Exercise aim:
Quote every line as written. Omit pictures.

Stored data:
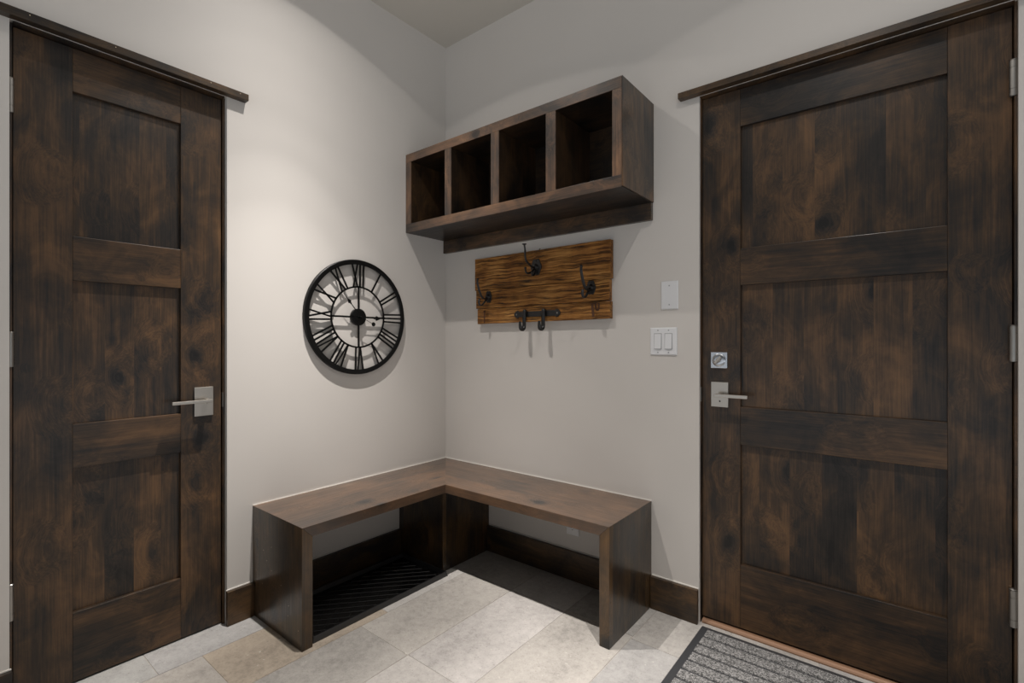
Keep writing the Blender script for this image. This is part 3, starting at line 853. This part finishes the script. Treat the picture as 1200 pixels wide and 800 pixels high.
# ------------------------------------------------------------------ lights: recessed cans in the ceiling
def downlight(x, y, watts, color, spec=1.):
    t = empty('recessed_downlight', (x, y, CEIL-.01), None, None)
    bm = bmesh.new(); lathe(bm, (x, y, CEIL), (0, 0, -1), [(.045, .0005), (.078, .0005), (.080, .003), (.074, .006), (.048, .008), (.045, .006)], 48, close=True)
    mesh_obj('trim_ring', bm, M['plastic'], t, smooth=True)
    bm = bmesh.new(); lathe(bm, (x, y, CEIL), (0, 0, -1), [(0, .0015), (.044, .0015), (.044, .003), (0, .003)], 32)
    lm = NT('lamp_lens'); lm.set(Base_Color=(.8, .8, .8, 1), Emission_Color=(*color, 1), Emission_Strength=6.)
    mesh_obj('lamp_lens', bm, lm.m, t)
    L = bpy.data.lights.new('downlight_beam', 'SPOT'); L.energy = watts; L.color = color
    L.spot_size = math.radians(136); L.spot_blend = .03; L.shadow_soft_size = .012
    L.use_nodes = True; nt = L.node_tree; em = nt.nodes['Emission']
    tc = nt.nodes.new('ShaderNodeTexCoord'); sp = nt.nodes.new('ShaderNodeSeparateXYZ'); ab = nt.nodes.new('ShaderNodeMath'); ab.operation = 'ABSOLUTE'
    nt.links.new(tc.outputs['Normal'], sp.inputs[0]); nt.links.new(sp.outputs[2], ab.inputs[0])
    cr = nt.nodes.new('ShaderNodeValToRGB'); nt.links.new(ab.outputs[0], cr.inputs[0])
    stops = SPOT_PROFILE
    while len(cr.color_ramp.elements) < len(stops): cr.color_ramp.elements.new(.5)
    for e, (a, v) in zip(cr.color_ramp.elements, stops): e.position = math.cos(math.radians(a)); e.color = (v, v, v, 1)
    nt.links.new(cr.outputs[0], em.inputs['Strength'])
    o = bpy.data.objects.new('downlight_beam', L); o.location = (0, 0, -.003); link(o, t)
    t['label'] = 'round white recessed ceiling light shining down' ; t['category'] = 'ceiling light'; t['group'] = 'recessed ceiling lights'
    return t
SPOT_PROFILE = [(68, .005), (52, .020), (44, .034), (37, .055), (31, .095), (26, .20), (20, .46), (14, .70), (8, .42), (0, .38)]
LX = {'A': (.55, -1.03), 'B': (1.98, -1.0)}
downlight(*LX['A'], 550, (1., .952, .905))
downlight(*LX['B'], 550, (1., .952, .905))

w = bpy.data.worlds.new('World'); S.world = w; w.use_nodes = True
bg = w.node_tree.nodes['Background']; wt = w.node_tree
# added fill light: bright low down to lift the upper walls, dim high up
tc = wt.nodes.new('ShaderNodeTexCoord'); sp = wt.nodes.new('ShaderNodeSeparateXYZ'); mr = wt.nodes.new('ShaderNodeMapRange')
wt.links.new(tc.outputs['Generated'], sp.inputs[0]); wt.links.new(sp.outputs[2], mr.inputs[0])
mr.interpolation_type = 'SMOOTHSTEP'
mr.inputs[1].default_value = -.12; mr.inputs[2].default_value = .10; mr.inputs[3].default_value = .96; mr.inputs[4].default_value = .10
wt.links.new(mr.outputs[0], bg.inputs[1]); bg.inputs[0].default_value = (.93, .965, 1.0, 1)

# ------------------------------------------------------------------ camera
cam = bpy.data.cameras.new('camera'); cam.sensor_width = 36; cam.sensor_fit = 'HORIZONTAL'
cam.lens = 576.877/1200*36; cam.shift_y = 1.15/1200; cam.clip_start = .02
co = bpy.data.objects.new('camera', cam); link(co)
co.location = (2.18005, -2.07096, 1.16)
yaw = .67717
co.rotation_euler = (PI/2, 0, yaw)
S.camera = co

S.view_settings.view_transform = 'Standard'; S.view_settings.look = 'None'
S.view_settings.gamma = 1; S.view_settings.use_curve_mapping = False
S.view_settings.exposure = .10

Task response:
Keep writing the Blender script for this image. This is part 3, starting at line 853. This part finishes the script. Treat the picture as 1200 pixels wide and 800 pixels high.
# ------------------------------------------------------------------ lights: recessed cans in the ceiling
def downlight(x, y, watts, color, spec=1.):
    t = empty('recessed_downlight', (x, y, CEIL-.01), None, None)
    bm = bmesh.new(); lathe(bm, (x, y, CEIL), (0, 0, -1), [(.045, .0005), (.078, .0005), (.080, .003), (.074, .006), (.048, .008), (.045, .006)], 48, close=True)
    mesh_obj('trim_ring', bm, M['plastic'], t, smooth=True)
    bm = bmesh.new(); lathe(bm, (x, y, CEIL), (0, 0, -1), [(0, .0015), (.044, .0015), (.044, .003), (0, .003)], 32)
    lm = NT('lamp_lens'); lm.set(Base_Color=(.8, .8, .8, 1), Emission_Color=(*color, 1), Emission_Strength=6.)
    mesh_obj('lamp_lens', bm, lm.m, t)
    L = bpy.data.lights.new('downlight_beam', 'SPOT'); L.energy = watts; L.color = color
    L.spot_size = math.radians(136); L.spot_blend = .03; L.shadow_soft_size = .012
    L.use_nodes = True; nt = L.node_tree; em = nt.nodes['Emission']
    tc = nt.nodes.new('ShaderNodeTexCoord'); sp = nt.nodes.new('ShaderNodeSeparateXYZ'); ab = nt.nodes.new('ShaderNodeMath'); ab.operation = 'ABSOLUTE'
    nt.links.new(tc.outputs['Normal'], sp.inputs[0]); nt.links.new(sp.outputs[2], ab.inputs[0])
    cr = nt.nodes.new('ShaderNodeValToRGB'); nt.links.new(ab.outputs[0], cr.inputs[0])
    stops = SPOT_PROFILE
    while len(cr.color_ramp.elements) < len(stops): cr.color_ramp.elements.new(.5)
    for e, (a, v) in zip(cr.color_ramp.elements, stops): e.position = math.cos(math.radians(a)); e.color = (v, v, v, 1)
    nt.links.new(cr.outputs[0], em.inputs['Strength'])
    o = bpy.data.objects.new('downlight_beam', L); o.location = (0, 0, -.003); link(o, t)
    t['label'] = 'round white recessed ceiling light shining down' ; t['category'] = 'ceiling light'; t['group'] = 'recessed ceiling lights'
    return t
SPOT_PROFILE = [(68, .005), (52, .020), (44, .034), (37, .055), (31, .095), (26, .20), (20, .46), (14, .70), (8, .42), (0, .38)]
LX = {'A': (.55, -1.03), 'B': (1.98, -1.0)}
downlight(*LX['A'], 550, (1., .952, .905))
downlight(*LX['B'], 550, (1., .952, .905))

w = bpy.data.worlds.new('World'); S.world = w; w.use_nodes = True
bg = w.node_tree.nodes['Background']; wt = w.node_tree
# added fill light: bright low down to lift the upper walls, dim high up
tc = wt.nodes.new('ShaderNodeTexCoord'); sp = wt.nodes.new('ShaderNodeSeparateXYZ'); mr = wt.nodes.new('ShaderNodeMapRange')
wt.links.new(tc.outputs['Generated'], sp.inputs[0]); wt.links.new(sp.outputs[2], mr.inputs[0])
mr.interpolation_type = 'SMOOTHSTEP'
mr.inputs[1].default_value = -.12; mr.inputs[2].default_value = .10; mr.inputs[3].default_value = .96; mr.inputs[4].default_value = .10
wt.links.new(mr.outputs[0], bg.inputs[1]); bg.inputs[0].default_value = (.93, .965, 1.0, 1)

# ------------------------------------------------------------------ camera
cam = bpy.data.cameras.new('camera'); cam.sensor_width = 36; cam.sensor_fit = 'HORIZONTAL'
cam.lens = 576.877/1200*36; cam.shift_y = 1.15/1200; cam.clip_start = .02
co = bpy.data.objects.new('camera', cam); link(co)
co.location = (2.18005, -2.07096, 1.16)
yaw = .67717
co.rotation_euler = (PI/2, 0, yaw)
S.camera = co

S.view_settings.view_transform = 'Standard'; S.view_settings.look = 'None'
S.view_settings.gamma = 1; S.view_settings.use_curve_mapping = False
S.view_settings.exposure = .10